Sunday, November 1, 2009

Beware the Thought Police

I am at pains to determine whether Bourdieu approves of the things he is saying/doing or if he (like a good descriptive grammarian) is merely describing what he sees of society.

For example: he continually discusses the language of women, particularly women who are part of various dominated linguistic competencies as "docile," "submissive," etc. and often refers to the sexual division of labor, which seems obviously (even here) to be a product of society. However, I'm having difficulty determining if the position of women as he describes them is due to society and the sexual division of labor, or if he sees these character traits that he attributes to them as somehow natural.

Again, the language arts instructor (and by implication the literature instructor/student/producer - which, is by implication all of us as students specializing in literature and literary theory, composition and rhetoric, and or creative writing) is labeled quite clearly as at least the unwitting tool if not the agent of the dominant forces in society (see pages 48 - 49 for the education system in general and, grammarians in particular, pages 55 - 56 for "training" and its implicitly unequal distribution among various classes/competencies, and pages 59 - 61 for the effect/role of not just literature, but the very idea of literary language as a conservative force opposed to popular speech). In fact Bourdieu names "the schoolmaster" a "maitre de penser" or "master[re:teacher] of thinking" whose primary function is to socialize the students to linguistic norms and therefore - how would one say it? - thought norms: "'In teaching the same clear, fixed language to children who know it only very vaguely or who even speak various dialects or patois, he is already inclining them quite naturally to see and feel things in the same way; and he works to build the common consciousness of the nation'" (Davy as qtd. in Bourdieu 49).

Bourdieu makes a compelling case for the symbolic violence inherent in such a situation. In another location (one I cannot find in the text at the moment - alas, the dangers of reading without a pencil!) he refers to the education process inculcating the dominant linguistic form or official language, as a way of killing the mode of expression of those whose linguistic competence is other than the dominant form. And he is right.
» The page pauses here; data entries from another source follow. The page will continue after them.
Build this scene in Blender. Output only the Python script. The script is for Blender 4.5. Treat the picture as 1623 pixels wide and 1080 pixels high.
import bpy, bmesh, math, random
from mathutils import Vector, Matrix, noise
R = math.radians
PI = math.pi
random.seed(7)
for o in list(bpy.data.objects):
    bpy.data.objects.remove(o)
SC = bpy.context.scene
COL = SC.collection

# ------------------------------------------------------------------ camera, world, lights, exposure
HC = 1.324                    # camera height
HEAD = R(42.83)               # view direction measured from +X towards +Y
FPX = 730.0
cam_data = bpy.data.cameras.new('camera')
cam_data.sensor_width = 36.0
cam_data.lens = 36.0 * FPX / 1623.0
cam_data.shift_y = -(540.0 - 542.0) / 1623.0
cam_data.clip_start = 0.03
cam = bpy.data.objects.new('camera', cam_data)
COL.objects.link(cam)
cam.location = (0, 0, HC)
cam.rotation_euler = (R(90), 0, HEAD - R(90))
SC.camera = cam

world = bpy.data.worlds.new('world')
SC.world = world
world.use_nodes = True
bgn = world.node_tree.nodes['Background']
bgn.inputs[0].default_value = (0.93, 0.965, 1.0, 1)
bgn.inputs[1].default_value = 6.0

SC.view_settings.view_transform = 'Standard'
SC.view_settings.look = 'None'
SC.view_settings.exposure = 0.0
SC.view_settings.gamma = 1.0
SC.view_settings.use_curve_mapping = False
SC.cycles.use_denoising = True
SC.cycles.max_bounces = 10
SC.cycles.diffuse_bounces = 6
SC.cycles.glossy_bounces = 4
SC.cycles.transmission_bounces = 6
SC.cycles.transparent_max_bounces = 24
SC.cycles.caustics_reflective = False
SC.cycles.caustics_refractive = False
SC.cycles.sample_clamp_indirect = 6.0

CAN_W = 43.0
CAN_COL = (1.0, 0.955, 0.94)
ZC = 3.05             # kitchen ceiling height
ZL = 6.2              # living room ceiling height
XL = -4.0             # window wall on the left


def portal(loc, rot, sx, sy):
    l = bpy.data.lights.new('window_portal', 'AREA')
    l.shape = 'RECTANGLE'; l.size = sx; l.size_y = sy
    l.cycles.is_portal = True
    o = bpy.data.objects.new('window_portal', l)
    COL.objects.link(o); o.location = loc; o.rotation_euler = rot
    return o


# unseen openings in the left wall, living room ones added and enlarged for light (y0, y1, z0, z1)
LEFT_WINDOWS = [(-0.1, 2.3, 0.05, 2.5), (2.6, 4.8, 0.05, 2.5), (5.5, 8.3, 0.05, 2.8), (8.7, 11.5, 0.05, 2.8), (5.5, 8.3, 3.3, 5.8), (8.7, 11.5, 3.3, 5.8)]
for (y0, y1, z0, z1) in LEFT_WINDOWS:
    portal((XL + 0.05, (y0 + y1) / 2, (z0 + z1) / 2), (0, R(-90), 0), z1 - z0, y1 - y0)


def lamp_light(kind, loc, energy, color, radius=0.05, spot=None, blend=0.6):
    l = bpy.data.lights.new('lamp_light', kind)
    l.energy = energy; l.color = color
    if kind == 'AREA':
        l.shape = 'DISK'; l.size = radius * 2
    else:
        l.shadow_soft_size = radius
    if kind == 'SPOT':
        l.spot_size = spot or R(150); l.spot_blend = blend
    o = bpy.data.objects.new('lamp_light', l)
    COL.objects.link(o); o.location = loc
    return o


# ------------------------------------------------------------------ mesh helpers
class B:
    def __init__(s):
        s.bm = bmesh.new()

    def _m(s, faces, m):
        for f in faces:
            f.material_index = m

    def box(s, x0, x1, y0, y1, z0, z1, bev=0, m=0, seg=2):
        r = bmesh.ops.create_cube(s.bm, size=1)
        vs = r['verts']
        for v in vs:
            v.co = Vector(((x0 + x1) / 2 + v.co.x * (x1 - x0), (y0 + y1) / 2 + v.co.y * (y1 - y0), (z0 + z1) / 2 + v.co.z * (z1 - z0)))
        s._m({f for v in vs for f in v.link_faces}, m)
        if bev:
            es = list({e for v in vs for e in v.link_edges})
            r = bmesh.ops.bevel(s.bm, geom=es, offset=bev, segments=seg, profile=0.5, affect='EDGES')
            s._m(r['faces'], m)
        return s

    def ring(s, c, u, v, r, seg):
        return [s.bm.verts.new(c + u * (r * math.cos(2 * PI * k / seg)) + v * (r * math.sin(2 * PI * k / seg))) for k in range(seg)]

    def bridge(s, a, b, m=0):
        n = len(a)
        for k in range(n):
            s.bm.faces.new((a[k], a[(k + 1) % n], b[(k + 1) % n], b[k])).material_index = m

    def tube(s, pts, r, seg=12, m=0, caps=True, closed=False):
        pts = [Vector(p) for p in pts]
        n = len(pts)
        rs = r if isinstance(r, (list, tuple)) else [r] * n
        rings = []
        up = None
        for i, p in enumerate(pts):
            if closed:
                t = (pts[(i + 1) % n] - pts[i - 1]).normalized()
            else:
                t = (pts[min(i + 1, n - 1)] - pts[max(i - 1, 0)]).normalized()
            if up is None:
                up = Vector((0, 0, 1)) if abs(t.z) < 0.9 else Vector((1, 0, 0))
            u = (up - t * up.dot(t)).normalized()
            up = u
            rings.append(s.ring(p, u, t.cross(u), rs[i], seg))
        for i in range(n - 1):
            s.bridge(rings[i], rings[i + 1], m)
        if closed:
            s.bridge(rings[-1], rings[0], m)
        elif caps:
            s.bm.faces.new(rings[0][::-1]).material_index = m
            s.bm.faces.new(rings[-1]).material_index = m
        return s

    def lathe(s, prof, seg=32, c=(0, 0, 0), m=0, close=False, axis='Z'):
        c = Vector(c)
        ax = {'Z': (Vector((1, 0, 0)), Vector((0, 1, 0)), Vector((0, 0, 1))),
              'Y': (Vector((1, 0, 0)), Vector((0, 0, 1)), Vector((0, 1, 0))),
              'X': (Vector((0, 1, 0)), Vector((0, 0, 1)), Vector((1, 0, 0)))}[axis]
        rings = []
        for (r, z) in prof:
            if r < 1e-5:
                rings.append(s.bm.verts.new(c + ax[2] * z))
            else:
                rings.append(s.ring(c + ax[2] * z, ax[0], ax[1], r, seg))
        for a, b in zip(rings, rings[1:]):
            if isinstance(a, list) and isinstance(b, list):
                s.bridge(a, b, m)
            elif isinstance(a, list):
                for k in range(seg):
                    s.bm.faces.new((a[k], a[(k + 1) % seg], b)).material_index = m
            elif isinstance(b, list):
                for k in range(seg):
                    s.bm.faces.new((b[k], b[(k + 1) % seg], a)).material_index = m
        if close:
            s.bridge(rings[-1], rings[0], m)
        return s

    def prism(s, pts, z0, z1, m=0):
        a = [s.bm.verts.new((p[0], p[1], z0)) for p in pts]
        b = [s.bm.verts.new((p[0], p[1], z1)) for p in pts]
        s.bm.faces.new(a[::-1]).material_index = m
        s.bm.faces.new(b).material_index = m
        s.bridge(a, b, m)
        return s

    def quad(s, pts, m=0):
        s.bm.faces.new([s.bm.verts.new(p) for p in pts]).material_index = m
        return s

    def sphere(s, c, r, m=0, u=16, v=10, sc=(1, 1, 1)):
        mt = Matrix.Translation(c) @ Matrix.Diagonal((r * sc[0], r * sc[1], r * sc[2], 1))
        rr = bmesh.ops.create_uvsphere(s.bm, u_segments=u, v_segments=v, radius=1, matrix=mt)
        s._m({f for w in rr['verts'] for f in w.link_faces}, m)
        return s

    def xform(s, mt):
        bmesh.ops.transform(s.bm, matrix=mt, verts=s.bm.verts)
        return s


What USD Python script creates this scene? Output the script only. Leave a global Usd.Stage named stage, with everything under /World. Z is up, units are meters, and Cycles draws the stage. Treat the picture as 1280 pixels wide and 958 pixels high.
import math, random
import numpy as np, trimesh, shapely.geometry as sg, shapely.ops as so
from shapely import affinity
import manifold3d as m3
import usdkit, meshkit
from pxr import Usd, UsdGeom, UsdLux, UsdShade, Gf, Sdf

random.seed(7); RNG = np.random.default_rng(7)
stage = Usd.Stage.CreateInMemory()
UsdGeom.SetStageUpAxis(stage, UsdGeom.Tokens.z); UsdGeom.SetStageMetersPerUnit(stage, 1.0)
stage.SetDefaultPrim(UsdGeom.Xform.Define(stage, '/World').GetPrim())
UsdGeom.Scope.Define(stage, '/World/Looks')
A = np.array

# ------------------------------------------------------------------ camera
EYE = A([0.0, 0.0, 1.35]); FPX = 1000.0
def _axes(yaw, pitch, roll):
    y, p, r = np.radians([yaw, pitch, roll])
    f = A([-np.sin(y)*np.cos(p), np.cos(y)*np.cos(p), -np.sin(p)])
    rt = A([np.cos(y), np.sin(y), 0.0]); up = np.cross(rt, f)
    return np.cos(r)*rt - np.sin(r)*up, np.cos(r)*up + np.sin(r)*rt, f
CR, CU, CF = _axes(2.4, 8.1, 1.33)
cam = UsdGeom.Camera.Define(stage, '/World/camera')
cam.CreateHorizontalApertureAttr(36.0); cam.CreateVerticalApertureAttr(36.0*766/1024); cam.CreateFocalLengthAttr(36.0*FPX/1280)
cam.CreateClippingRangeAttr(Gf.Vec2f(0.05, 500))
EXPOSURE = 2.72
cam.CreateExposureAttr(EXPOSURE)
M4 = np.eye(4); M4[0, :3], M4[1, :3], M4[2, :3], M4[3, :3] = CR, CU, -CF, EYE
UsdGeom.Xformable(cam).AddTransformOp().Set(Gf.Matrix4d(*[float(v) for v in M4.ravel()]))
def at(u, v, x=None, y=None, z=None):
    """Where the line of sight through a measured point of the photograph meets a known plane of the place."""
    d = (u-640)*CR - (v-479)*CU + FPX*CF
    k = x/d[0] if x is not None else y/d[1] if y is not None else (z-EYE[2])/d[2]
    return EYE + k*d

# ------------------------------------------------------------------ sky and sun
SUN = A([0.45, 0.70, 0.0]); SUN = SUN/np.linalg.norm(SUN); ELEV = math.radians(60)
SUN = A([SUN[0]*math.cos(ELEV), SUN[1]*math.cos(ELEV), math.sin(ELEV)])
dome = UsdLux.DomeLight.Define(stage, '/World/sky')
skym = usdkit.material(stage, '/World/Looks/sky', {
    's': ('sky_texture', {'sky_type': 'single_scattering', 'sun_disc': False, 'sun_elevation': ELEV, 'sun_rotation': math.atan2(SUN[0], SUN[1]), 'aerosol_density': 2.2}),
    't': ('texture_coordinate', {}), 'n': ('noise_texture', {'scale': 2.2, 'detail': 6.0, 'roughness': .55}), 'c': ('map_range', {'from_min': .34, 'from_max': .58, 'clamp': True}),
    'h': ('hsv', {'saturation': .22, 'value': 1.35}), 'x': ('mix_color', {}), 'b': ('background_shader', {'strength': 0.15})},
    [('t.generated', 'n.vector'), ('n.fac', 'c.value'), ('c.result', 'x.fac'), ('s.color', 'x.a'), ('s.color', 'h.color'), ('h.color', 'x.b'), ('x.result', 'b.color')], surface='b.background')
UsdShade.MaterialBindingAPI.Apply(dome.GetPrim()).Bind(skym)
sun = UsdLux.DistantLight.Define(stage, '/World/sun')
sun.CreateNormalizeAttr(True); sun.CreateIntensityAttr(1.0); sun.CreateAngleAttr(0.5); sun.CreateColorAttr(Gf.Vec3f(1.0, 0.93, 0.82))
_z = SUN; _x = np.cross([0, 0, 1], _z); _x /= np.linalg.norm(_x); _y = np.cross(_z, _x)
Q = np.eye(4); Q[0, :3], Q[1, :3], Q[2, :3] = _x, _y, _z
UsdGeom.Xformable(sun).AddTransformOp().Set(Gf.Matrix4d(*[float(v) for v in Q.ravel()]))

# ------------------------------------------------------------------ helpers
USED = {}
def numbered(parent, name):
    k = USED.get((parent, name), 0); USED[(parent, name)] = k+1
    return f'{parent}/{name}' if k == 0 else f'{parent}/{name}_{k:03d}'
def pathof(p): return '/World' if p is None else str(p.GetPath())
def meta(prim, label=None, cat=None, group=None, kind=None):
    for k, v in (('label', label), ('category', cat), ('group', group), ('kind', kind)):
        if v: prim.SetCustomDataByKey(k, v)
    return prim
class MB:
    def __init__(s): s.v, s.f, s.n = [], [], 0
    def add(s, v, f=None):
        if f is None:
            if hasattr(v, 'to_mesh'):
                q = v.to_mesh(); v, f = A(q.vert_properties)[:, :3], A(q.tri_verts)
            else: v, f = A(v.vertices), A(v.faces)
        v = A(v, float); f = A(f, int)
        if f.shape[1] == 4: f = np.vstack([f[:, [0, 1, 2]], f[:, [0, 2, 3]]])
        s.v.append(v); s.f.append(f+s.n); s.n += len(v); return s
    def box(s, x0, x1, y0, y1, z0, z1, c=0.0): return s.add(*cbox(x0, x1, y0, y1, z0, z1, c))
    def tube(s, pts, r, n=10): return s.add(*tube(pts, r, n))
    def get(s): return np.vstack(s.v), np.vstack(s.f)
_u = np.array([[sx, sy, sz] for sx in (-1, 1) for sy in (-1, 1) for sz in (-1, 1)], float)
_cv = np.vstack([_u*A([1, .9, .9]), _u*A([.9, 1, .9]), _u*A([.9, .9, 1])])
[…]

He indicates that the teacher of language is primarily a socializing influence, working to enforce the strictures of a dead language (in that it is a variant of the living language that exists only in artificiality) in order to banish the undesirable elements of the various varieties (dialects, patois, "popular speech") which are arbitrarily deemed unacceptable by those in the power to determine the strictures of official language. He points to the tying of the linguistic market to the labor market in that the requirements for acceptance into the higher levels of the labor market are limited to those who demonstrate academic (and thus linguistic) proficiency. Thus the educational agenda (re: socializing agenda) is pursued under the guise of promoting the future economic opportunities of those being educated. He even refers to trying to promote the speaking of a given language or style at home in the interests of the children's welfare.

Given his effective and stringent critique of language as a form of capital and of linguistic capital as a good unequally distributed and of the public schools as tools in perpetuating the domination of those with the highest linguistic competencies, what are the alternatives?

I am about halfway through the text and Bourdieu has got me fired up for the presentation of some alternative (other than an anarchic existence in which nationhood is dropped so as not to oppress anyone by enforcing/creating the necessary uniform manner of communication for any basic type of unity) to the status quo, but at this point there isn't any, and in the appendix to part I, it seems that as teachers, the "cult of virility" of the lower classes ensures that we cannot reach them and provide them with the linguistic competencies to advance their situation even if we wanted to.

I guess I'm looking for some practical application of the ideas that would offer an alternative to the status quo. As far as I can see, Bourdieu seems to be indicating that this situation is inherent in the nation state as it exists. Does that mean that we have to achieve utopian anarchy before we can apply these ideas in a constructive fashion? Some hope, please!